[start]

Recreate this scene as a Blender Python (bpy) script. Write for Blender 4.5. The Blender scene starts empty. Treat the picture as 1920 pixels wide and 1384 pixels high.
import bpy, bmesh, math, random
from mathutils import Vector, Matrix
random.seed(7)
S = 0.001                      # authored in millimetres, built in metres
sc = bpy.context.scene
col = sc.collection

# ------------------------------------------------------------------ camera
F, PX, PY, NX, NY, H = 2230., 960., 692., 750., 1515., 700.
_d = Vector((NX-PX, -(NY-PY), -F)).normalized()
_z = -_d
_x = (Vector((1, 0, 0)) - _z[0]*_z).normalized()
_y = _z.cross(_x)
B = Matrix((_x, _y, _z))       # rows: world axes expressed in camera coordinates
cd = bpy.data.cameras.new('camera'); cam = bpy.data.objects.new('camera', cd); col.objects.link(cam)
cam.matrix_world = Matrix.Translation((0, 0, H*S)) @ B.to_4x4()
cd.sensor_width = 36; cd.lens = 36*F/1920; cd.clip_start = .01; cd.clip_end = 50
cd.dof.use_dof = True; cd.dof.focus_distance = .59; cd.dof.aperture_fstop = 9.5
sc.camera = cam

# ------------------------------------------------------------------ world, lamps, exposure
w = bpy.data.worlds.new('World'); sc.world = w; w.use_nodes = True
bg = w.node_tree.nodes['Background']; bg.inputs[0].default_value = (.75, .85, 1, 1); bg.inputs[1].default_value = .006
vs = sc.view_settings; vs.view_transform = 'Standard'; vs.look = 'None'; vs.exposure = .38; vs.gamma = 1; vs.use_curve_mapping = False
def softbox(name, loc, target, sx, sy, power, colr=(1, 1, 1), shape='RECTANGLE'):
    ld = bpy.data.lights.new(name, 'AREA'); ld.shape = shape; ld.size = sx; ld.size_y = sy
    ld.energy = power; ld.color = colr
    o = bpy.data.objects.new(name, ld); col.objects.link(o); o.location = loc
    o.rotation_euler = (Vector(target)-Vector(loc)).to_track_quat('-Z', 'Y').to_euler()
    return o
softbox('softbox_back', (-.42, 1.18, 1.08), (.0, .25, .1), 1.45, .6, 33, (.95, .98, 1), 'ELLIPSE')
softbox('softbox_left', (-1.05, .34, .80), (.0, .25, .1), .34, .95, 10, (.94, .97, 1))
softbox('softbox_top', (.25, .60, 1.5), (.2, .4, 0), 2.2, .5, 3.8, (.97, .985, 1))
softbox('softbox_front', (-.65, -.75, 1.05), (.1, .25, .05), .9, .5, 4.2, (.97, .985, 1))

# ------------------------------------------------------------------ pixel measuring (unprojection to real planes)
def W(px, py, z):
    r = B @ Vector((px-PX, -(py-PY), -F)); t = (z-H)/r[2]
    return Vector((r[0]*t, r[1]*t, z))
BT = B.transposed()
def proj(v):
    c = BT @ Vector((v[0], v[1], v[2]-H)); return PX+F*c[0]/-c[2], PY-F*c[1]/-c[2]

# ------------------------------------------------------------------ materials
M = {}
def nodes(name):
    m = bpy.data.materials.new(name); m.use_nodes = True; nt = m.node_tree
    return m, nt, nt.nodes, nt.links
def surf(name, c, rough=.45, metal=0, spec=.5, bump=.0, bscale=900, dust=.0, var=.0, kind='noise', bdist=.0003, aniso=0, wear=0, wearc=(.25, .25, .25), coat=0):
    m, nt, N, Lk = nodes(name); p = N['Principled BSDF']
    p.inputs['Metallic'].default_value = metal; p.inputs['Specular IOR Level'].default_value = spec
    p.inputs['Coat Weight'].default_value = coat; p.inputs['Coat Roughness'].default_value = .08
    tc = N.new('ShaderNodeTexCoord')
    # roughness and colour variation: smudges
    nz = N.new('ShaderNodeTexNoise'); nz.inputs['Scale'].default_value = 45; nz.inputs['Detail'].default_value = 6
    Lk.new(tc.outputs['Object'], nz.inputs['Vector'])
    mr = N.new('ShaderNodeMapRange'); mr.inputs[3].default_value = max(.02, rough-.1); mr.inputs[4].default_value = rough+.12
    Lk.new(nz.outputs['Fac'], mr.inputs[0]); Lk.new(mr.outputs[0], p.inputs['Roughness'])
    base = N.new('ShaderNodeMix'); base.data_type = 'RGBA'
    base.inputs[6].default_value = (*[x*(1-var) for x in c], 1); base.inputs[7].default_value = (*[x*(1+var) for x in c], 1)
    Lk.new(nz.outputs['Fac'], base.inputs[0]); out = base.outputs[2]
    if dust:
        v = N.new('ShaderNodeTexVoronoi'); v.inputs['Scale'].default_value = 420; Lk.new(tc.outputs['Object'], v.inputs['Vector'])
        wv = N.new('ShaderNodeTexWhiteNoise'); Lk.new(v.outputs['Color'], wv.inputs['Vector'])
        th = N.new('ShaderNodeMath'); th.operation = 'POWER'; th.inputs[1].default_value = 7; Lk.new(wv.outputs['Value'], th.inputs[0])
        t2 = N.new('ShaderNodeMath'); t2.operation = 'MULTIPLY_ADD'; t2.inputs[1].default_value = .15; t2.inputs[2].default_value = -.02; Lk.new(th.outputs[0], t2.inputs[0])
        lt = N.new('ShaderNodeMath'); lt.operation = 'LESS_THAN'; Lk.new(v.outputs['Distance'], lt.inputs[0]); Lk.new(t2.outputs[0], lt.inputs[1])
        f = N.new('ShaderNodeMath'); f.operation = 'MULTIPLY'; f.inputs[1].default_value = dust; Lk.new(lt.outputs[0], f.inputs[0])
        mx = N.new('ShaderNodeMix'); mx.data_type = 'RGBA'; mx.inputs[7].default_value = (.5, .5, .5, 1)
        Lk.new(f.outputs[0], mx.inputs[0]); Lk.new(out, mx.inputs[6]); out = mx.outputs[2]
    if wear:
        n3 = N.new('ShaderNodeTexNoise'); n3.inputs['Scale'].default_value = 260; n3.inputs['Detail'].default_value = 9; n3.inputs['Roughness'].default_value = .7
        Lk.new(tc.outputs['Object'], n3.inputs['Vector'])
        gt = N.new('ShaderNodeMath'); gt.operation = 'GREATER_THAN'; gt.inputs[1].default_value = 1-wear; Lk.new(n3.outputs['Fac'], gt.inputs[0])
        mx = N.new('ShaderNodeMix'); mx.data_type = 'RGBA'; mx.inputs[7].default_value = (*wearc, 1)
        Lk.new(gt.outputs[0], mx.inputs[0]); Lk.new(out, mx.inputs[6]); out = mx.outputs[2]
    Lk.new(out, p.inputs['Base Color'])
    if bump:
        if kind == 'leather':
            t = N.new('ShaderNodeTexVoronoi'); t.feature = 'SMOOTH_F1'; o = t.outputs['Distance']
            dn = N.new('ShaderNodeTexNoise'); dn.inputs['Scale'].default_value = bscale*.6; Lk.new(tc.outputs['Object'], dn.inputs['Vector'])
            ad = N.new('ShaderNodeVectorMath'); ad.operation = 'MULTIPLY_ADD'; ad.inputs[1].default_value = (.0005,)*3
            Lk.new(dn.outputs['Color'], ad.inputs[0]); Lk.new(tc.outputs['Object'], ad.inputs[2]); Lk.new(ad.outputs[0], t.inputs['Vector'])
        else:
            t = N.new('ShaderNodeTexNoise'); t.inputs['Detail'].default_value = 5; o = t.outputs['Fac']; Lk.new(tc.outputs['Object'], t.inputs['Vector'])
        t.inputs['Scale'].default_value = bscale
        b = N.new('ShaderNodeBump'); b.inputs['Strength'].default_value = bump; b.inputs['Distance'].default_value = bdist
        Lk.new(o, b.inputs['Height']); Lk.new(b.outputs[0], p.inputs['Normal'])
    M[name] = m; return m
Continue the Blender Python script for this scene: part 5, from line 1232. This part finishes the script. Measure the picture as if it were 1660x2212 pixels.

[end]

**Challenge**
Return each line in the records that holds the string "from".

**Answer for the task**
from mathutils import Vector, Matrix
Continue the Blender Python script for this scene: part 5, from line 1232. This part finishes the script. Measure the picture as if it were 1660x2212 pixels.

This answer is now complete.